┌─ Data section

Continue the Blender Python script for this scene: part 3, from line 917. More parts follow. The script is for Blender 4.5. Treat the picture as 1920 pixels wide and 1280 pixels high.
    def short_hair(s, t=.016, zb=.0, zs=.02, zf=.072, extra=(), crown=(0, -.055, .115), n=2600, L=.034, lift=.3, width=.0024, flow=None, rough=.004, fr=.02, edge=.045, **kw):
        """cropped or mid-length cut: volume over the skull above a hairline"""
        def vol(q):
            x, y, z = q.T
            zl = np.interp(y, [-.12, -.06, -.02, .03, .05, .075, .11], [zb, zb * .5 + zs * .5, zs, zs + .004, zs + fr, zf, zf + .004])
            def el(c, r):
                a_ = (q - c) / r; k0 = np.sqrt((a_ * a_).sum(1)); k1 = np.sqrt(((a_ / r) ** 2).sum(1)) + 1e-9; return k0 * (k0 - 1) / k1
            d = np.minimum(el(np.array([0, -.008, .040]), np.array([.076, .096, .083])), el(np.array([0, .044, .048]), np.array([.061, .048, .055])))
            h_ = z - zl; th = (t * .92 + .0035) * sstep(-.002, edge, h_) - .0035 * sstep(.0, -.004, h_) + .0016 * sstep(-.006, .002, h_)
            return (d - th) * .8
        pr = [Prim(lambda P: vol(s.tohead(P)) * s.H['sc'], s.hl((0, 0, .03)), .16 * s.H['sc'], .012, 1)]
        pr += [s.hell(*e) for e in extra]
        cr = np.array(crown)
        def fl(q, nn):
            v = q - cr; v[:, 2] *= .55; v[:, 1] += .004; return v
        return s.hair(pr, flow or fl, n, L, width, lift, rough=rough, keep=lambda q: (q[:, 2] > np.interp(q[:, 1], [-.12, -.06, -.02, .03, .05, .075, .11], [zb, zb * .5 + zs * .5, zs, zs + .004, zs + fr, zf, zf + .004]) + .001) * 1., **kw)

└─

What you need to do: Extract all the material, leaving every line as it is.

Finished task:
Continue the Blender Python script for this scene: part 3, from line 917. More parts follow. The script is for Blender 4.5. Treat the picture as 1920 pixels wide and 1280 pixels high.
    def short_hair(s, t=.016, zb=.0, zs=.02, zf=.072, extra=(), crown=(0, -.055, .115), n=2600, L=.034, lift=.3, width=.0024, flow=None, rough=.004, fr=.02, edge=.045, **kw):
        """cropped or mid-length cut: volume over the skull above a hairline"""
        def vol(q):
            x, y, z = q.T
            zl = np.interp(y, [-.12, -.06, -.02, .03, .05, .075, .11], [zb, zb * .5 + zs * .5, zs, zs + .004, zs + fr, zf, zf + .004])
            def el(c, r):
                a_ = (q - c) / r; k0 = np.sqrt((a_ * a_).sum(1)); k1 = np.sqrt(((a_ / r) ** 2).sum(1)) + 1e-9; return k0 * (k0 - 1) / k1
            d = np.minimum(el(np.array([0, -.008, .040]), np.array([.076, .096, .083])), el(np.array([0, .044, .048]), np.array([.061, .048, .055])))
            h_ = z - zl; th = (t * .92 + .0035) * sstep(-.002, edge, h_) - .0035 * sstep(.0, -.004, h_) + .0016 * sstep(-.006, .002, h_)
            return (d - th) * .8
        pr = [Prim(lambda P: vol(s.tohead(P)) * s.H['sc'], s.hl((0, 0, .03)), .16 * s.H['sc'], .012, 1)]
        pr += [s.hell(*e) for e in extra]
        cr = np.array(crown)
        def fl(q, nn):
            v = q - cr; v[:, 2] *= .55; v[:, 1] += .004; return v
        return s.hair(pr, flow or fl, n, L, width, lift, rough=rough, keep=lambda q: (q[:, 2] > np.interp(q[:, 1], [-.12, -.06, -.02, .03, .05, .075, .11], [zb, zb * .5 + zs * .5, zs, zs + .004, zs + fr, zf, zf + .004]) + .001) * 1., **kw)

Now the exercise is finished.